The assessee filed an appeal before the AAC, Bhilwara. The AAC, by his order dated October 12, 1971, held that the penalty provisions contained in Section 271(1)(a) were attracted to the case, as no explanation was filed by the assessee for late filing of the return and as no reasonable cause preventing it from filing the return within the specified time was' disclosed. It was held that the ITO had correctly worked out the penalty amount after allowing the deduction of tax deposited by way of advance tax under Section 210 and that the amount of tax paid under Section 141 after the provisional assessment, could not be taken into consideration for purposes of determining the liability of the assessee for imposition of penalty.
However, on further appeal, the Income-tax Appellate Tribunal, Poona Bench, Camp Jaipur, by its order dated July 24, 1973, did notagree with the view taken by the AAC. Following the decision of their Lordships of the Supreme Court in CIT v. Vegetable Products Ltd. [1973] 88 ITR 192, the Appellate Tribunal held that the "tax payable" for purposes of determination of the liability of the assessee for imposition of penalty is the amount of tax for which demand notice is issued under Section 156 and that in determining the "tax payable" for the purpose of Section 271(1)(a)(i)(b) of the Act, the amount of tax paid not only by way of advance tax but also the amount of tax paid as a result of provisional assessment has to be deducted. Thus, the Appellate Tribunal held that as no amount of tax was payable by the assessee at the time when the demand notice was issued by the ITO and so the assessee did not become liable for imposition of penalty. The Tribunal also held that Sub-section (2) of Section 271, providing that for purposes of determining the quantum of penalty under Sub-section (1) of Section 271, a registered firm shall be treated as if it was an unregistered firm, though created a legal fiction, yet the said provision cannot be read in isolation and had to be read along with the provisions contained in Section 271(1)(a)(i)(b) and the provisions of Sub-section (2) of Section 271 would only be attracted if any amount of tax was payable by the assessee at the time the demand notice was issued. The Appellate Tribunal consequently cancelled the order of penalty passed by the ITO and directed that the amount of penalty, if collected from the assessee, be refunded to him.

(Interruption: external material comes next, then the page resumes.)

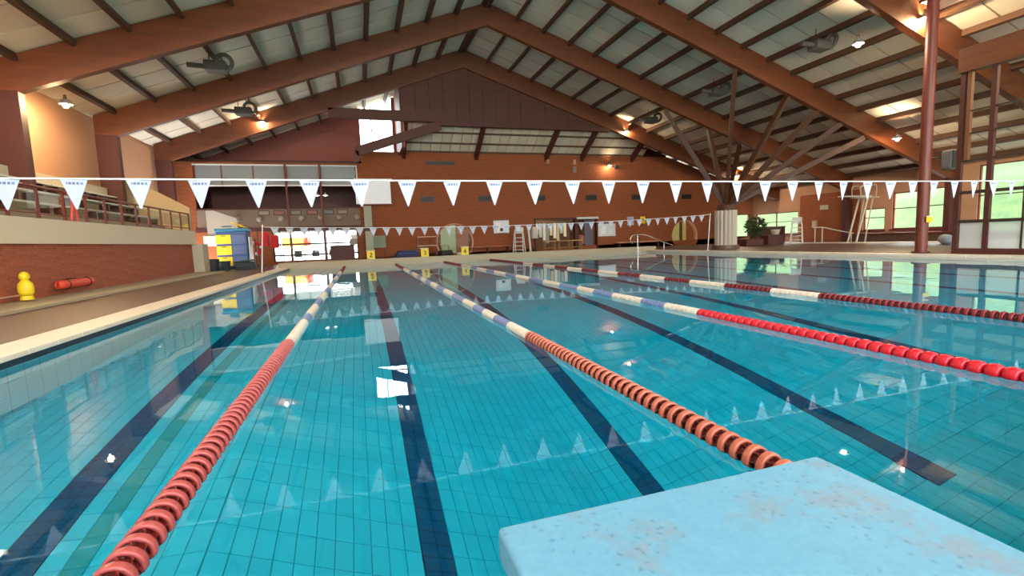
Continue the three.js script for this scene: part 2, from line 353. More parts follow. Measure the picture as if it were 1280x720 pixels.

Thereupon the Addl. CIT, Rajasthan, Jaipur, filed an application under Section 256(1) for making a reference to this court and the Tribunal has, referred the question reproduced above to this court, by its order dated August 8, 1974.

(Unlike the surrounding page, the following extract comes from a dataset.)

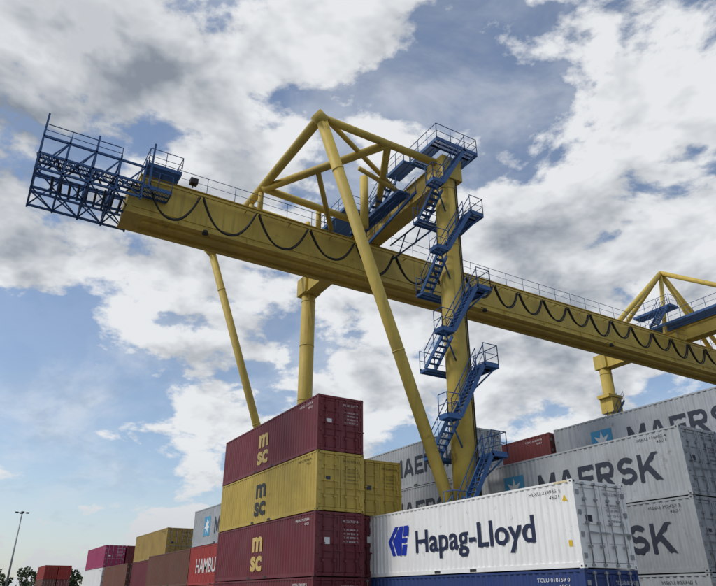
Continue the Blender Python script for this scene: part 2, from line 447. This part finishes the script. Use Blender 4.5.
while y<GY1:
    m.box((-GX0,y,GZ0+0.51),(-GX0+0.014,y+0.09,GZ1-0.06))
    m.box((-GX0,y-0.02,GZ0),(-GX0+0.14,y+0.02,GZ0+0.41))
    y+=4.2
m.obj('main_girder',M_Y,crane)
m=MB(); ap=V(33,55.7,31.6)
m.cyl(ap,V(33,46.8,23.9),0.24,12); m.cyl(ap,V(24,SP,ZT),0.24,12); m.cyl(ap,V(42,SP,ZT),0.24,12)
m.cyl(ap,V(32.2,59.8,23.9),0.22,12); m.cyl(ap,V(33,54.0,23.9),0.2,12)
m.cyl(ap,V(33,64.5,23.9),0.22,12)
m.cyl(V(24,SP,ZT),V(33,64.5,23.9),0.2,10)
m.beam(V(42,SP-1.1,20.9),V(42,SP+1.1,20.9),1.5,0.35); m.beam(V(42,SP,19.2),V(42,SP,20.8),1.5,1.5)
m.obj('pylon_frame',M_Y,crane)
m=MB()
for y in (20.45,SP):
    m.beam(V(22.9,y,1.5),V(43.1,y,1.5),0.9,0.8)
m.obj('sill_beams',M_Y,crane)
m=MB()
for y in (20.45,SP):
    for e1 in (23.3,25.6,40.4,42.7):
        m.box((-e1-0.9,y-0.28,0.35),(-e1+0.9,y+0.28,1.1))
        for dx in (-0.5,0.5): m.cyl((-e1+dx,y-0.12,0.42),(-e1+dx,y+0.12,0.42),0.30,18)
m.obj('wheel_bogies',M_B,crane)

# blue stairs around the near column
m=MB()
Rl=[4.0,8.0,12.5,16.9,21.6,25.95]
XF=22.62
for i,z in enumerate(Rl):
    top=(i==len(Rl)-1)
    m.platform(XF,23.25,20.95,21.95,z)
    m.platform(23.25,25.35,21.2,21.95,z-0.003)
    m.platform(24.75,25.35,18.98,21.2,z-0.006)
    m.railing([V(XF,21.0,z),V(XF,21.95,z),V(25.35,21.95,z),V(25.35,18.98,z)],sp=0.95)
    if top:
        m.platform(XF,23.25,18.9,20.95,z-0.003)
        m.platform(23.25,24.75,18.9,19.6,z-0.006)
        m.railing([V(25.35,18.9,z),V(XF,18.9,z),V(XF,21.0,z)],sp=0.95)
    m.cyl(V(XF+0.05,21.8,z-0.1),V(23.5,20.9,z-1.2),0.045,6)
    m.cyl(V(24.2,21.9,z-0.1),V(24.0,21.05,z-1.2),0.045,6)
    zl=z-3.0
    m.stairs(V(XF,19.2,zl),V(XF,21.0,z),Vector((-1,0,0)),0.62)
    m.platform(XF,23.3,18.45,19.2,zl)
    m.railing([V(XF,19.2,zl),V(XF,18.45,zl),V(23.3,18.45,zl)],sp=0.8)
    m.cyl(V(XF+0.1,18.6,zl-0.1),V(23.6,20.0,zl-1.2),0.045,6)
    if i>0:
        m.stairs(V(24.9,18.98,Rl[i-1]),V(23.3,18.98,zl),Vector((0,1,0)),0.62)
    else:
        m.stairs(V(24.9,18.98,0.0),V(23.3,18.98,zl),Vector((0,1,0)),0.62)
m.obj('access_stairs',M_B,crane)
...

(3.)IT was argued before us on behalf of the Revenue that the assessee incurred the liability for imposition of penalty as soon as he failed, without reasonable cause, to furnish the return of his total income on the due date under Section 139(1) of the Act and as such Sub-section (2) of Section 271 would be attracted and the penalty was rightly determined by the ITO as if the assessee-firm was an unregistered firm. IT is urged that the Tribunal was not justified in cancelling the penalty imposed upon the assessee by the ITO and the decision of their Lordships of the Supreme Court in Vegetable Products' case [1973] 88 ITR 192, could not be applied to the case of the assessee because distinct provisions have been made in Sub-section (2) of Section 271 which became applicable when a registered firm became liable for imposition of penalty.

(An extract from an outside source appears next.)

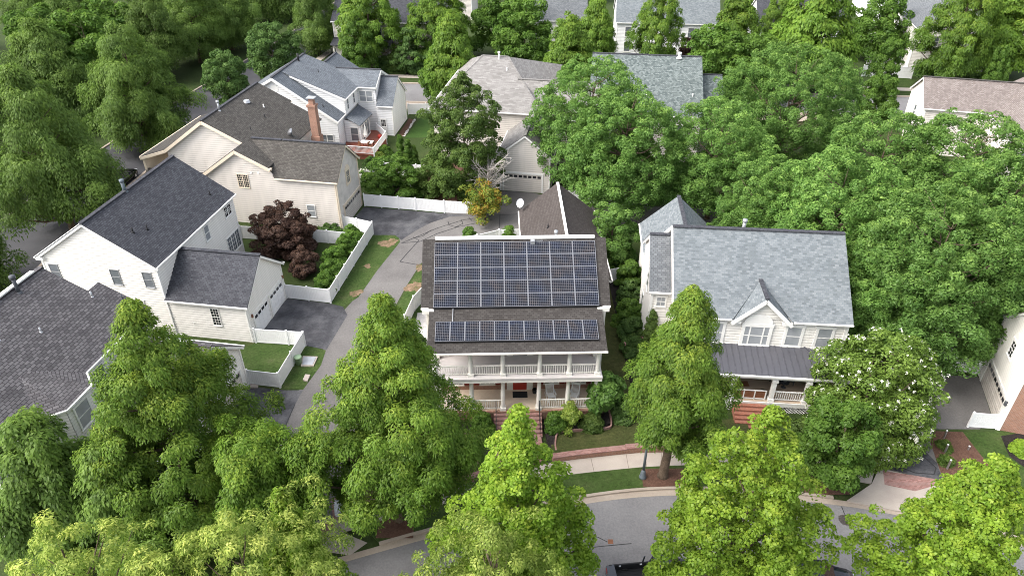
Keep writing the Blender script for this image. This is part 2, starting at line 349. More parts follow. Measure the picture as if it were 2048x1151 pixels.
def smooth_path(P, k=3):
    P = [Vector((p[0], p[1])) for p in P]; out = []
    for i in range(len(P)-1):
        p0, p1, p2, p3 = P[max(i-1, 0)], P[i], P[i+1], P[min(i+2, len(P)-1)]
        for j in range(k):
            t = j/k; out.append(tuple(0.5*((2*p1)+(p2-p0)*t+(2*p0-5*p1+4*p2-p3)*t*t+(3*p1-p0-3*p2+p3)*t**3)))
    out.append(tuple(P[-1])); return out
# ---------------------------------------------------------------- building helpers (local u, v, z of the house's Empty)
def clipz(P, lo, hi):
    for z, keep in ((lo, 1), (hi, -1)):
        out = []
        for i in range(len(P)):
            a, b = P[i], P[(i+1) % len(P)]
            ia, ib = (a[2]-z)*keep >= -1e-6, (b[2]-z)*keep >= -1e-6
            if ia: out.append(a)
            if ia != ib:
                t = (z-a[2])/(b[2]-a[2]); out.append((a[0]+(b[0]-a[0])*t, a[1]+(b[1]-a[1])*t, z))
        P = out
        if len(P) < 3: return []
    return P
def clap(mb, pts, lap=0.24, off=0.055):
    """a vertical wall of real lapped boards; pts counter-clockwise seen from outside"""
    n = Vector((0,0,0))
    for i in range(len(pts)):
        a, b = Vector(pts[i]), Vector(pts[(i+1) % len(pts)]); n += a.cross(b)
    n.normalize(); z0 = min(p[2] for p in pts); z1 = max(p[2] for p in pts); z = math.floor(z0/lap)*lap
    while z < z1-1e-3:
        zt = min(z+lap, z1+1e-6); q = clipz(pts, z, zt)
        if len(q) >= 3:
            Q = [(p[0]+n.x*off*(zt-p[2])/lap, p[1]+n.y*off*(zt-p[2])/lap, p[2]) for p in q]
            mb.poly(Q); lowq = [(p, r) for p, r in zip(q, Q) if abs(p[2]-z) < 1e-5]
            if len(lowq) == 2: mb.poly([lowq[0][0], lowq[1][0], lowq[1][1], lowq[0][1]])
        z = zt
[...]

Section 271(1)(a), as it stood at the relevant time, was as under:
"271. (1) If the Income-tax Officer or the Appellate Assistant Commissioner in the course of any proceedings under this Act, is satisfied that any person-
(a) has without reasonable cause failed to furnish the return of total income which he was required to furnish under Sub-section (1) of Section 139 or by notice given under Sub-section (2) of Section 139 ......... or has without reasonable cause failed to furnish it within the time allowed and in the manner required by Sub-section (1) of Section 139 or by such notice, as the case may be, or
he may direct that such person shall pay by way of penalty,--
(i) in the cases referred to in Clause (a), in addition to the amount of the tax, if any, payable by him, a sum equal to two per cent. of the tax for every month during which the default continued, but not exceeding in the aggregate fifty per cent. of the tax."
Their Lordships of the Supreme Court in Vegetable Products' case [1973] 88 ITR 192, while interpreting the provisions of Section 271(1)(a)(i), held that "the tax payable" is not the same thing as the tax assessed and the tax payable is the amount for which the demand notice is issued under Section 156 of the Act. Their Lordships held that in determining "the tax payable", for purposes of imposition of penalty, the tax already paid has to be deducted and, hence, the expression "the amount of the tax, if any, payable by him", referred to in the first part of Section 271(1)(a)(i) refers to the tax payable under a demand notice. It was also held that the expression "two per cent. of the tax" occurring in the aforesaid provision also referred to the tax, if any, payable by the assessee as mentioned in the first part. Thus, it was held by their Lordships in the aforesaid case that for calculating penalty leviable under Section 271(1)(a)(i), for failure to file the return of income within the specified time without reasonable cause, the amount of tax already paid by the assessee, not only by way of advance tax but also under the provisional assessment, has to be deducted from the amount of gross tax assessed, in order to determine the amount on which the computation of penalty was to be based. The question of application of Sub-section (2) of Section 271 did not arise before their Lordships of the Supreme Court in Vegetable Products' case [1973] 88 ITR 192 because in that case the assessee was a limited company. Sub-section (2) of Section 271 reads as under :
"(2). When the person liable to penalty is a registered firm or an unregistered firm which has been assessed under Clause (b) of Section 183, then, notwithstanding anything contained in the other provisions of this Act, the penalty imposable under Sub-section (1) shall be the same amount as would be imposable on that firm if that firm were an unregistered firm."